— begin TASK DATA —
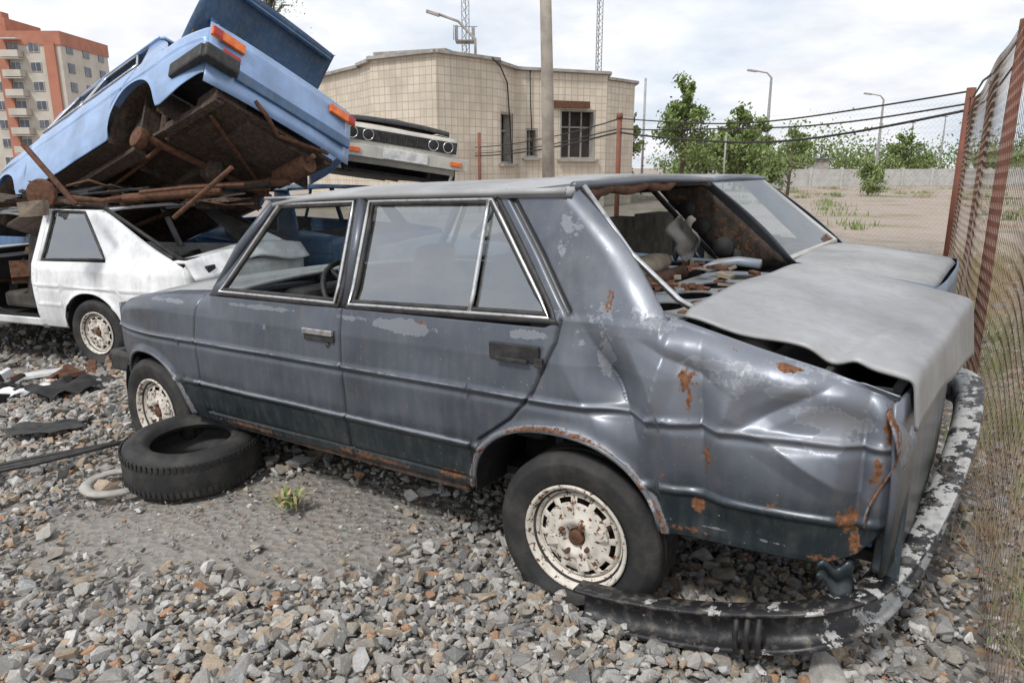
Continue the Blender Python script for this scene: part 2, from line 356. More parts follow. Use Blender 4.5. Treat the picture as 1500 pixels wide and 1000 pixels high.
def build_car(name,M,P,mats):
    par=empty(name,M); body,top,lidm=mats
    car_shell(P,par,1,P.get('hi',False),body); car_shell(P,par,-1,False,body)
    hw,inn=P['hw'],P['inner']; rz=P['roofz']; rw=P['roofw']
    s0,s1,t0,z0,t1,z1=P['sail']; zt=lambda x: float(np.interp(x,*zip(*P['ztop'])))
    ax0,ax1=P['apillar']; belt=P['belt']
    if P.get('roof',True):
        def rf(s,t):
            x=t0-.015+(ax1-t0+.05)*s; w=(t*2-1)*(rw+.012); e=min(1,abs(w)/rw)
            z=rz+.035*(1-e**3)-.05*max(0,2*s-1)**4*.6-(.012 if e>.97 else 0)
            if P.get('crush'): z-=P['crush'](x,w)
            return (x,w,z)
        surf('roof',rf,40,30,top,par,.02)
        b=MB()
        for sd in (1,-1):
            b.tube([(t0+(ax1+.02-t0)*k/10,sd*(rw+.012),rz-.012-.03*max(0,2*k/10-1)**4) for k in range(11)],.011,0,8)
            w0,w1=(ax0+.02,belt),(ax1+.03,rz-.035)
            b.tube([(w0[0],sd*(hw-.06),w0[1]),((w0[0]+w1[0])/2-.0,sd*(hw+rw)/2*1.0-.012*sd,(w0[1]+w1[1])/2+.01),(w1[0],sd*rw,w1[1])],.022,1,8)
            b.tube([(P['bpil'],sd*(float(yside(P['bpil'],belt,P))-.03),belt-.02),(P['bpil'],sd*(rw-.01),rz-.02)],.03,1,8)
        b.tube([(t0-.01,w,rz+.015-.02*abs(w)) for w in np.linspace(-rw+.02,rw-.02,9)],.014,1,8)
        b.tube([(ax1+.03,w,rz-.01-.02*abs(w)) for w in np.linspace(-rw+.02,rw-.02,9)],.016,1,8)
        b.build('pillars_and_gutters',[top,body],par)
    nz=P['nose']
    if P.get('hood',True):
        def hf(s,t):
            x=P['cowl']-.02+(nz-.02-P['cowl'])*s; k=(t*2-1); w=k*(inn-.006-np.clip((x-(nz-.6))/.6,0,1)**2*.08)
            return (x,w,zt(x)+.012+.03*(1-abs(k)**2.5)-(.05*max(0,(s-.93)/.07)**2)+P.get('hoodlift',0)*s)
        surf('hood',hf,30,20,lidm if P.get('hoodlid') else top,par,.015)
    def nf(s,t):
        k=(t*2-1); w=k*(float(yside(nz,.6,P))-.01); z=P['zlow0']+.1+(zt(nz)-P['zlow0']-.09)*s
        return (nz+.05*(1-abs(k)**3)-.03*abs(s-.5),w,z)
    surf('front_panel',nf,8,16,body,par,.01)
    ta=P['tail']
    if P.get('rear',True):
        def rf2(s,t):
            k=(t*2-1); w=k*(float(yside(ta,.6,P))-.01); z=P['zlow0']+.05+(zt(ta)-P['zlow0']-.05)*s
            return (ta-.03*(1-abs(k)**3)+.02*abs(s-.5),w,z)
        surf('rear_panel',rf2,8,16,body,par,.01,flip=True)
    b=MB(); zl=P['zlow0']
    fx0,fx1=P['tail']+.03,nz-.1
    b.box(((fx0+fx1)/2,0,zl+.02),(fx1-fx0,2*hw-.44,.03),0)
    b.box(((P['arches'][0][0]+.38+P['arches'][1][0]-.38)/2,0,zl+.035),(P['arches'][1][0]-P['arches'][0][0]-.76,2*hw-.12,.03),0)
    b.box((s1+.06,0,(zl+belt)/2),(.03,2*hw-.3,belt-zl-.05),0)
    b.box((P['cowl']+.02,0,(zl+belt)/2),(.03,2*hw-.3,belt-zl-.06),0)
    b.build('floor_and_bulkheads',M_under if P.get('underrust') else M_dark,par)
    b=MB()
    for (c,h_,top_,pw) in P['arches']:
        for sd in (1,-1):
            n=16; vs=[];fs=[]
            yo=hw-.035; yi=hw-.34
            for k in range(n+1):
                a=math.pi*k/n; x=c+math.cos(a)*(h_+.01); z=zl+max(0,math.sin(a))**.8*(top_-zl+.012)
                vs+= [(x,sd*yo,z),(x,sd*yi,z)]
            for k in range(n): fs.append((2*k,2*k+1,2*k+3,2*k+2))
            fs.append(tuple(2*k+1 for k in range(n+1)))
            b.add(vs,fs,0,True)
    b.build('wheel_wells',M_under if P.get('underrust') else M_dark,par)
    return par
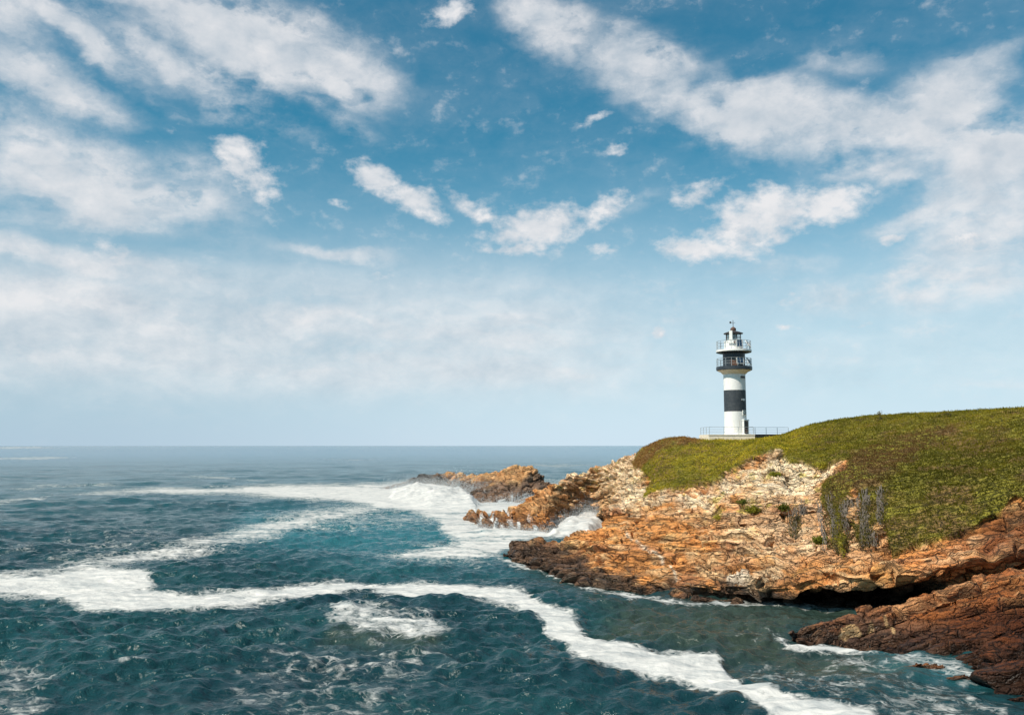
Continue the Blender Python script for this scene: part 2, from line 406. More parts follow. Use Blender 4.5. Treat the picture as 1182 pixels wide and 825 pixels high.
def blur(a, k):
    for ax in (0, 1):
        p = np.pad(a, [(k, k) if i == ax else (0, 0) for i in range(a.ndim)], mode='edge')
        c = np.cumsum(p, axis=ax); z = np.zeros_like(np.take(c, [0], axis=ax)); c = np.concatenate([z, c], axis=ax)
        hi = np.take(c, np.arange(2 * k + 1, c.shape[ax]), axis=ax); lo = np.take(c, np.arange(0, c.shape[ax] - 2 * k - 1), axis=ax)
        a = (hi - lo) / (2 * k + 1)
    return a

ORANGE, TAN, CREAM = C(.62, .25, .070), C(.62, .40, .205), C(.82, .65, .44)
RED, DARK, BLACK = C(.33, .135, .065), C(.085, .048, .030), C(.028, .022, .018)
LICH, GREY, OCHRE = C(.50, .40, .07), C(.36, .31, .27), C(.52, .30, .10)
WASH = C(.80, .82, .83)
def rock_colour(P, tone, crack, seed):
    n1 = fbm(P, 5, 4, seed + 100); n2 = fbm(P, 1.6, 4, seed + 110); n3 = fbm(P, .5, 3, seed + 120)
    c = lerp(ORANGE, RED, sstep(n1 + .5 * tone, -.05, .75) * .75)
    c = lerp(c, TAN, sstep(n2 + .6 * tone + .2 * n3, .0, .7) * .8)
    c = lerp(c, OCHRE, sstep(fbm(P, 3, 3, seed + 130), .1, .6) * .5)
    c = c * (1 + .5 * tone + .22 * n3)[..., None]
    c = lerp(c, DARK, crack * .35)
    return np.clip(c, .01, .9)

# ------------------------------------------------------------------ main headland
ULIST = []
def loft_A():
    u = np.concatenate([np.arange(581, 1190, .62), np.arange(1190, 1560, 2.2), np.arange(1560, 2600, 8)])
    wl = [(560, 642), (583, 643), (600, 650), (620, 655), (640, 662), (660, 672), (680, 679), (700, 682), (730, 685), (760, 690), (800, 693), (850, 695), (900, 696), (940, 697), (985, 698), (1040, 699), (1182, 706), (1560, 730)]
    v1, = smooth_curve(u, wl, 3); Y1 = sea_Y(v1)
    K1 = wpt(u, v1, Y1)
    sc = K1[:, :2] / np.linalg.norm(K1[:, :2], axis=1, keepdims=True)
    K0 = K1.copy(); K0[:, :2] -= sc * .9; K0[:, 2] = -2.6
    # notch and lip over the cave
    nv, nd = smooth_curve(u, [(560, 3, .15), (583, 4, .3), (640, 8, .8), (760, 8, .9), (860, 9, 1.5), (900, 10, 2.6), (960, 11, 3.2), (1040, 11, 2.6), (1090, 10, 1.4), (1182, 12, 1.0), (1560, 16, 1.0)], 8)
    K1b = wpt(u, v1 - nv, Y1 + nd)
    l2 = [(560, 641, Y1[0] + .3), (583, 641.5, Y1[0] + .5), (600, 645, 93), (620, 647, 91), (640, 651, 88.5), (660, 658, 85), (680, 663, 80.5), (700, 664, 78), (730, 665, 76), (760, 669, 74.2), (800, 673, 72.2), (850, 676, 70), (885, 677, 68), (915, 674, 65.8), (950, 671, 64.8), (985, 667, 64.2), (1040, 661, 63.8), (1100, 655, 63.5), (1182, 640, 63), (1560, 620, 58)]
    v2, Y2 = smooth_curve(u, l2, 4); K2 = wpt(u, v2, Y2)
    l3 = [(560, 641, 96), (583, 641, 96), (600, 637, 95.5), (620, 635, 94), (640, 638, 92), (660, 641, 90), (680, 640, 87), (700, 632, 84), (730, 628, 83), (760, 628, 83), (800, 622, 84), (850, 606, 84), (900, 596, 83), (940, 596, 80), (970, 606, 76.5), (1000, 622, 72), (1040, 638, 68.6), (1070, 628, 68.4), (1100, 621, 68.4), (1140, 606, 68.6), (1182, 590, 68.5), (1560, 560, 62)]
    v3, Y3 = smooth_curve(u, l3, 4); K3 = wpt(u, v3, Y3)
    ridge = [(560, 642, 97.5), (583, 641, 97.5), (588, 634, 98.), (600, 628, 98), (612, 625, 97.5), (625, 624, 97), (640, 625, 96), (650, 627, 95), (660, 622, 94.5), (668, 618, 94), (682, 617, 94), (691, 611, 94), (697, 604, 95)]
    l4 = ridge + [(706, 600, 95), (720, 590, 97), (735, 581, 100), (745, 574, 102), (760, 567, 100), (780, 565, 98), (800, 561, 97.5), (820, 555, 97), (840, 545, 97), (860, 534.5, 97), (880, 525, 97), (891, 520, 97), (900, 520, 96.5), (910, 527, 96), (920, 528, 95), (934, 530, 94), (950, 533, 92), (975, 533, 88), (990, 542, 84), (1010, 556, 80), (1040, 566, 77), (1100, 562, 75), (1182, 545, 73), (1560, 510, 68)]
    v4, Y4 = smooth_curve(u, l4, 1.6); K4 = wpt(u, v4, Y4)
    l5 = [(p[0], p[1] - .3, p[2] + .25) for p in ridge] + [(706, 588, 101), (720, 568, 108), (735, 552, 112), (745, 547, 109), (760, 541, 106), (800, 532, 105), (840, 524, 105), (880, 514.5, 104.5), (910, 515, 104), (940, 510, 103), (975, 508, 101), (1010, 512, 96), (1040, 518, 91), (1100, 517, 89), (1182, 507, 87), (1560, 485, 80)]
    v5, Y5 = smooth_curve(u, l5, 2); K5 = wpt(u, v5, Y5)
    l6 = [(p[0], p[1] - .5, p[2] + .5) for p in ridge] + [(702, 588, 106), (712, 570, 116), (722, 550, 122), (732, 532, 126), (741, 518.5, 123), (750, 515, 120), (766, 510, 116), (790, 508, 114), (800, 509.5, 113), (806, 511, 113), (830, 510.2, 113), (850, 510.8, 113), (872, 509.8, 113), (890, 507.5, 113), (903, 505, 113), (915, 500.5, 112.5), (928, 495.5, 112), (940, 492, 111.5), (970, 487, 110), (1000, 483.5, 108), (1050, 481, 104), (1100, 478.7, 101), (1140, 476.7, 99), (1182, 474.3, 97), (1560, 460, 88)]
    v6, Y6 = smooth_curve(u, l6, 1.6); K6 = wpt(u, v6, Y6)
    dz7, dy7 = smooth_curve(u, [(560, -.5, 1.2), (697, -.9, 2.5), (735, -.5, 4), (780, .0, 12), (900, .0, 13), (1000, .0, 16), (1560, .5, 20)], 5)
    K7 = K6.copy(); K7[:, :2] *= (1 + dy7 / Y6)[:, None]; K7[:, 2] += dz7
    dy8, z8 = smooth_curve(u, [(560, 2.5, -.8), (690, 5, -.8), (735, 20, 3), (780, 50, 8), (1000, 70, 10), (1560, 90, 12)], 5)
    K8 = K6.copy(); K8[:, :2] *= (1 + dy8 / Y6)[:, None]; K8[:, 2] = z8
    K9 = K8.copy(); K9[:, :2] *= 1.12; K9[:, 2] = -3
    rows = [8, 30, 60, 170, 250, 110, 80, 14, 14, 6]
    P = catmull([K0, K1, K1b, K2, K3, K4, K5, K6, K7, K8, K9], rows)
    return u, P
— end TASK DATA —
▶ **WHAT THE TASK REQUIRES**: Using the records above, copy every line that has the word "Continue" in it.

▶ **SOLUTION FOR THIS PROBLEM**:
Continue the Blender Python script for this scene: part 2, from line 356. More parts follow. Use Blender 4.5. Treat the picture as 1500 pixels wide and 1000 pixels high.
Continue the Blender Python script for this scene: part 2, from line 406. More parts follow. Use Blender 4.5. Treat the picture as 1182 pixels wide and 825 pixels high.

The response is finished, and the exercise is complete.